Vauban, home to 5,500 residents within a rectangular square mile, may be the most advanced experiment in low-car suburban life. But its basic precepts are being adopted around the world in attempts to make suburbs more compact and more accessible to public transportation, with less space for parking. In this new approach, stores are placed a walk away, on a main street, rather than in malls along some distant highway.

New York Times

Learn more at Vauban's website.

4 comments:

lucy said...

how come we don't have brilliant kid-friendly and bike-friendly neighborhoods like this in the US? i wanna live in one!

Freedem said...

Sensible public transportation will always be needed for distances beyond a few miles and extremely localized employment will mean that one would have to move frequently or be limited to a very fragile job base.

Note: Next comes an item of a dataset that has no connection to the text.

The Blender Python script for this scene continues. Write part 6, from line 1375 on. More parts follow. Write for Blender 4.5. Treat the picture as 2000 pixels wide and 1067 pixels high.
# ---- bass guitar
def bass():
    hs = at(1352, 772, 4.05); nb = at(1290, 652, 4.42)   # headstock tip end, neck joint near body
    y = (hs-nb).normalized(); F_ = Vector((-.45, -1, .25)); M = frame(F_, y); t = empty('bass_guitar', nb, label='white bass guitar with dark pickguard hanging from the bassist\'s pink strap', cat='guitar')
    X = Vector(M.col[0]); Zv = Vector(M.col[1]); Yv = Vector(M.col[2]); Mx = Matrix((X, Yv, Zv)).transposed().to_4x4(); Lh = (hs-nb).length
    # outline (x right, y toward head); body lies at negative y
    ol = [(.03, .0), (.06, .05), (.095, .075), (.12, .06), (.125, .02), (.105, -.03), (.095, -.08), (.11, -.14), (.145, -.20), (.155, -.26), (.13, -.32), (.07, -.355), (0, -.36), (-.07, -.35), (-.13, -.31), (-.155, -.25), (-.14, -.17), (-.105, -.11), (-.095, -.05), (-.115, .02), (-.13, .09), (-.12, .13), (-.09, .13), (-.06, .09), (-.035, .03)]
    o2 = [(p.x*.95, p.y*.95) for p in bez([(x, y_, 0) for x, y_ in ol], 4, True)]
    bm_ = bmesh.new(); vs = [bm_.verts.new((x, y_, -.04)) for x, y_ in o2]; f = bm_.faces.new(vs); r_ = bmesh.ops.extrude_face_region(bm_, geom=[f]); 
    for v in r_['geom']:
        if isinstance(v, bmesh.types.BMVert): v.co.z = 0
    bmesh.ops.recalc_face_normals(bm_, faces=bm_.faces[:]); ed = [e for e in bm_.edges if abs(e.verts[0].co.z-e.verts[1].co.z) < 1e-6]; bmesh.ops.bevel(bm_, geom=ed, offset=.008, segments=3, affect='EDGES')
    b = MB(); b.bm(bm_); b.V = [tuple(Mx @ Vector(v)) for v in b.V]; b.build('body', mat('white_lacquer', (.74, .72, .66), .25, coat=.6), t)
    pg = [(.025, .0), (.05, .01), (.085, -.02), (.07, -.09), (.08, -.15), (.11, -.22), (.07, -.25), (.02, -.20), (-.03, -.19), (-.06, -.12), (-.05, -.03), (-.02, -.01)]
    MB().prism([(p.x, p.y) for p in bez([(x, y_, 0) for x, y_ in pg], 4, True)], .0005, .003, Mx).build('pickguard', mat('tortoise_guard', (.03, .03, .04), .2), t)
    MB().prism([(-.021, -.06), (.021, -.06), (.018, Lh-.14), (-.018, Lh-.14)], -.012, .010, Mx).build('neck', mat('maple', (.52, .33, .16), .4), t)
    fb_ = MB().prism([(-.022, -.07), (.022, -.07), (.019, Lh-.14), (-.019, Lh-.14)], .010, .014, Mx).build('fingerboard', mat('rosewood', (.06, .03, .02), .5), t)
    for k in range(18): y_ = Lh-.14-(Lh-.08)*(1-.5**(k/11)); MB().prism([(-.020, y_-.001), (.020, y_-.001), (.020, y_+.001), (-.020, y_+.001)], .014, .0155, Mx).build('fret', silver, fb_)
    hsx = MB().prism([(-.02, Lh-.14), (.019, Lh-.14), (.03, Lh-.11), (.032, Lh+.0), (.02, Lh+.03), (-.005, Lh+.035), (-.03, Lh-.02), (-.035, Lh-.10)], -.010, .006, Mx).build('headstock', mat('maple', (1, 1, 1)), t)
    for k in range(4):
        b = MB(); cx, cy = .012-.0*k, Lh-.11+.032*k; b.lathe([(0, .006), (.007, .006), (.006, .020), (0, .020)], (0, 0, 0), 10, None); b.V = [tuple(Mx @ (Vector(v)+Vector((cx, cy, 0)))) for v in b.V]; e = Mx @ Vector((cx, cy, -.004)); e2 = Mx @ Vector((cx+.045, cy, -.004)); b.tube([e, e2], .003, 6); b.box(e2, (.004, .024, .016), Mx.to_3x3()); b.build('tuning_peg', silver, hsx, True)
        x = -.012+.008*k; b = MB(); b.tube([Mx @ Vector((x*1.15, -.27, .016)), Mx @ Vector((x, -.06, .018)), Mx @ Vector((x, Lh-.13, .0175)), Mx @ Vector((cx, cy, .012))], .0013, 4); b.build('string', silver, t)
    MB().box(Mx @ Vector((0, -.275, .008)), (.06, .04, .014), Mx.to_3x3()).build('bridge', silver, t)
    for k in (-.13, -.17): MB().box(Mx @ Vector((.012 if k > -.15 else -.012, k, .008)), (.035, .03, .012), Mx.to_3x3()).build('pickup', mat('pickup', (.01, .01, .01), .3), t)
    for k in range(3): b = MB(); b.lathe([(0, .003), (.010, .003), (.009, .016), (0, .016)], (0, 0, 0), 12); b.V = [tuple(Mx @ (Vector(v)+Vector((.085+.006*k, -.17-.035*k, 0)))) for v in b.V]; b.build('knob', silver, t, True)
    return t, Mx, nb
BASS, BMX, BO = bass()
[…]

An Ultralight Rail system that would also take local vehicles (bikes, Segways etc) would solve that problem but would need to pre-exist before such systems would be really viable.

Brains said...

@ FREEDEM Fortunately Freiburg (Vauban's metropole) is a small city in a country of compact cities. It presents another solution, besides light rail, to inadequate localized employment: pavement moratoriums, a.k.a. less sprawl.

@ BRIAN Didn't you link to this town a couple of years ago? Way to be ahead of The Times!

Unknown said...

Note that the NY Times article quotes David Ceaser from CarFree City USA, the mothership of this very blog.

Seems we have become a resource for reporters.